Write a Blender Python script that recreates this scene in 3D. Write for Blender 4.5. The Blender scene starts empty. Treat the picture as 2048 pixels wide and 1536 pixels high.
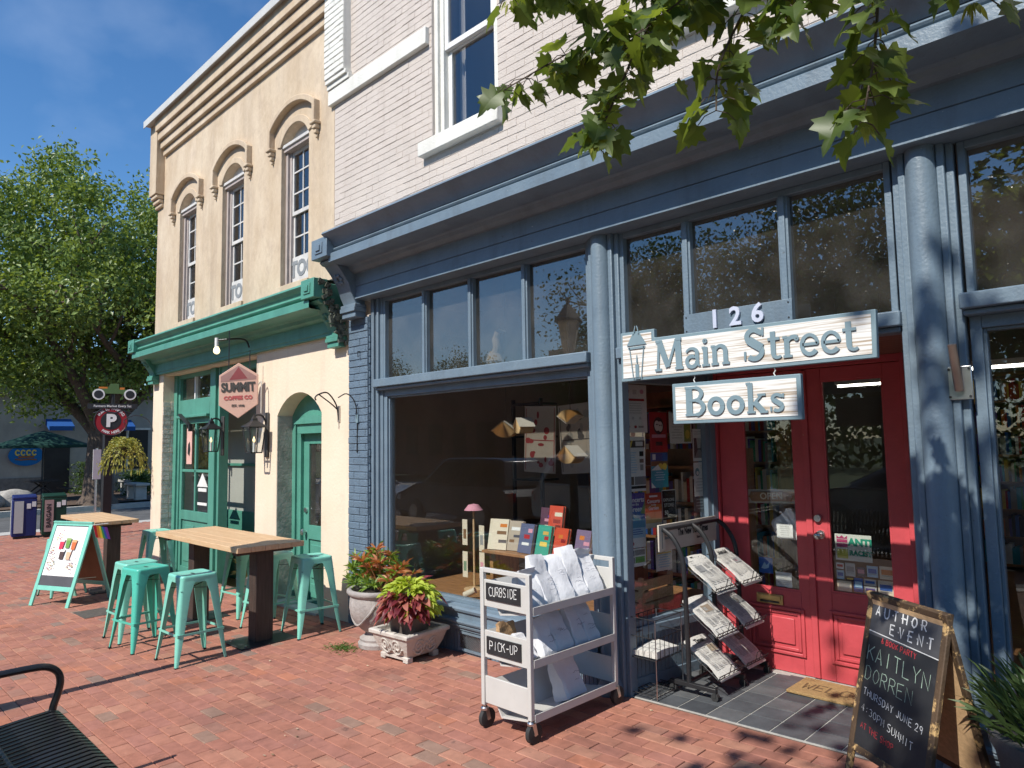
import bpy, bmesh, math, random
from mathutils import Vector, Matrix, Quaternion, noise
RD = math.radians
scene = bpy.context.scene
COL = scene.collection
RND = random.Random(7)

# ---------------------------------------------------------------- camera
cam_data = bpy.data.cameras.new('camera')
cam = bpy.data.objects.new('camera', cam_data)
COL.objects.link(cam)
scene.camera = cam
cam_data.sensor_fit = 'HORIZONTAL'
cam_data.sensor_width = 36.0
cam_data.lens = 1410.0 / 2048.0 * 36.0
cam_data.clip_start = 0.05
cam_data.clip_end = 2000.0
CAM = Vector((0.0, -4.0, 1.68))
_yaw, _pit, _rol = RD(44.6), RD(4.85), RD(-1.02)
_fw0 = Vector((-math.sin(_yaw), math.cos(_yaw), 0)); _rt0 = Vector((math.cos(_yaw), math.sin(_yaw), 0)); _up0 = Vector((0, 0, 1))
_fw = _fw0 * math.cos(_pit) + _up0 * math.sin(_pit)
_up = -_fw0 * math.sin(_pit) + _up0 * math.cos(_pit)
_rt = _rt0 * math.cos(_rol) + _up * math.sin(_rol)
_u2 = -_rt0 * math.sin(_rol) + _up * math.cos(_rol)
cam.matrix_world = Matrix(((_rt.x, _u2.x, -_fw.x, CAM.x), (_rt.y, _u2.y, -_fw.y, CAM.y), (_rt.z, _u2.z, -_fw.z, CAM.z), (0, 0, 0, 1)))

# ---------------------------------------------------------------- sky, sun, exposure
SUN_EL, SUN_AZ_OFF = RD(46.0), RD(2.0)      # the sun stands square to the shop fronts, behind the camera
sun_dir = Vector((math.sin(SUN_AZ_OFF) * math.cos(SUN_EL), -math.cos(SUN_AZ_OFF) * math.cos(SUN_EL), math.sin(SUN_EL)))
world = bpy.data.worlds.new('World'); scene.world = world
world.use_nodes = True
wn = world.node_tree.nodes; wl = world.node_tree.links
for n in list(wn): wn.remove(n)
w_out = wn.new('ShaderNodeOutputWorld'); w_bg = wn.new('ShaderNodeBackground'); w_sky = wn.new('ShaderNodeTexSky')
w_sky.sky_type = 'NISHITA'; w_sky.sun_disc = False
w_sky.sun_elevation = SUN_EL
w_sky.sun_rotation = math.atan2(sun_dir.x, sun_dir.y)
w_sky.altitude = 250; w_sky.air_density = 1.0; w_sky.dust_density = 0.15; w_sky.ozone_density = 4.5
w_bg.inputs['Strength'].default_value = 0.128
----
### [What is needed]
Lines of the listing that contain the word "scene" are to be counted; report only their number.

### [Output of the task]
5